8.3.2 starting after the second paragraph: After each code, put the
parenthesized reason phrases from 11.6. It's too hard to read
with just the codes.
8.3.2 third par: remind that the long-term password is pre-provisioned
here
- 8.3.2 300 response: should the same s-t credentials be used?
depends on domain or on srv response?
- 8.3.2 500 paragraph: Unknown response codes should start a new
paragraph, 3XX should be included.
- 8.3.2 paragraph after 500: I think this should say that the unknown
optional attributes should be ignored, not a response containing
unknown optional attributes.
- 8.3.2 last two paragraphs: why are these two paragraphs here?
Seems like they should be later on in the sections describing
handling the attributes.
- 8.3.1 and 8.4: UDP can be pipelined, as well.
- 9.1 the one sentence before 9.1.1 seems to apply only to 9.1.1
- 9.1.1 1st par: can do stun binding over tls too, as well
- 9.1.1: there are two different paragraphs that refer to generating a
432 if the USERNAME is not present.
- 9.1.1: can there be one paragraph describing the possibility of
attaching a NONCE to almost every error response?
- 9.1.2: exclusive-or of the source IP address and port from the
request -> exclusive-or of the source transport address and
magic cookie.
- 9.1.2: before the FINGERPRINT paragraph, there should be a paragraph
that if the request contained MESSAGE-INTEGRITY, the response
must have MESSAGE-INTEGRITY generated to match 8.3.2
- 9.1.2: FINGERPRINT paragraph : indication->response
- 9.1.2 last sentence: requests defined -> usages defined
- end of 9.2: depends on the message type -> depends on the usage.
for consistency with earlier client discussion.
- 10 end of 1st par: requests and responses -> messages and
indications
- 11 Figure 4: I think MESSAGE-INTEGRITY should be C for Response and
Error Response based on 8.3.2 requiring it if the request used it.
- 11.1: should probably say IP addr is in network byte order
- 11.3: used as the HMAC *key* in the
- 11.4: why "generally"?
- 11.4 last sentence: shared secret->password to include both short
and long term?
- 12.2.1/12.2.7: 12.2.1 "assumed" that the rendezvous gives the shared
secret, 12.2.7 says it MUST
- 12.2.2 last sentence: actual communications -> application data traffic.

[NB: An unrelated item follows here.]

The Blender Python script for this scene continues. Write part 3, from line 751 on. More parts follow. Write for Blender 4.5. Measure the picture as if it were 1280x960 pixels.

- 12.4.1 is 9 minutes a MUST?
- 12.4.9: the very end refers to REFLECTED-FROM. I know this is a
historical leftover, but I can't figure out what the sentence
is trying to say.
- 14.1: since this draft allows for and refers to extensions,
including stun-relay explicitly, I think it's better to say
something like STUN is intended to provide the functionality
necessary to describe how to connect two endpoints regardless of
the location of type of NATs in the topology.